After that loss to the Cardinals, Williams said Harper was benched for “lack of hustle.”

“He and I made an agreement,” he said. “This team made an agreement, that when we play the game, that we hustle at all times; that we play the game with intensity and the willingness to win, and as it turned out, his spot came up — Kevin Frandsen put on a nice [at-bat] against [Trevor] Rosenthal — but his spot came up with the ability to win the game, and that’s a shame for his teammates.”

“I’m not gonna lie to anybody,” Williams told the Junkies on Wednesday.

“I’m not gonna make up an injury that’s not there,” he said. “He’d been dealing with a quad issue. I just decided to let everyone know why. It’s important for us to play the game the way we want to play it, and give ourselves the best chance to win. That’s all we want to do is win. In that regard, Bryce is a fabulous player. And he got a little frustrated.”
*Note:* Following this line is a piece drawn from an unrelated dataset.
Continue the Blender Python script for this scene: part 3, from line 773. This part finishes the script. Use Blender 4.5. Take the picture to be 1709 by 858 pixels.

“And I think over the course of the year, that he’s going to have a fantastic year and be the player he wants to be and we all think he’s going to be, but at that time, I think it was important to let everybody know that ‘Hey, we’ve got a job to do here, and we need to do it right.’

“‘If we’re gonna win, then there’s certain ways we have to go about it.’ And that’s it. I’ve spoken with Bryce many times, prior and post, and it’s just an act of frustration on his part. I understand that. And that’s all it was.”

Asked later if he would have pulled Harper had he at least jogged to first, versus sprinting or accepting the out, as he did, Williams said “no.”

“No, and I don’t expect him to go — him or anybody else — to go so fast that they end up hurting themselves because they’re over-hustling,” Williams said. “You know what I mean? The other side of the coin. If you never touch the bag, you can never be safe, and that’s the point.

“So the fact that he just didn’t go all the way, and peeled off and went to the dugout — we don’t give ourselves a chance to be safe in that regard, therefore we don’t give ourselves a chance to win — and that’s all it was.

“It’s a question of a young player being frustrated, who’s very talented who has many tools that he can use at his disposal to win, and he just didn’t do it. It was over at that point, and he was in the lineup the next day, and he has been, and we rely on him a lot, so at that point, it was just a question of getting that part of it over with and going to the next day.”

On Tuesday, prior to the Nationals second game against the Angels in D.C., Williams mysteriously had Harper batting sixth in the lineup, after hitting him second for five games dating back to the start of the Nats series against the Cardinals last Thursday.

The reason, Williams said, was Harper’s prior history with starting pitcher Tyler Skaggs, who pitched 7 solid innings giving up 2 runs on 3 hits with 5 strikeouts in the Angels 7-2 victory over Washington.

Specifically, Williams says he moved Harper down in the lineup because he doesn’t see Skaggs well.

“For me, last night was an exception,” he said. “I know that he and the pitcher last night have history, and these are the little things that go on within the game that nobody really understands.

“He and Tyler Skaggs have history. He told me the night before that he really didn’t see the ball very well against Tyler. And they’ve got history in college, or in high school, and they faced each other a few times — Tyler’s from California, Bryce is from Nevada; they played in the area code games against each other — so that being said, and I wanted to split the lefties up last night.

“One, I wanted to hit lower in the order because he doesn’t see him very well,” Williams reiterated. “Two, we get in those situations where Anthony [Rendon's] swinging a hot bat, or you get in the middle of the order — Bryce potentially last night had an opportunity with guys on base — so that is what I was looking for. It’s not a demotion of Bryce.”

Harper went 0-for-4 with two strikeouts in the game.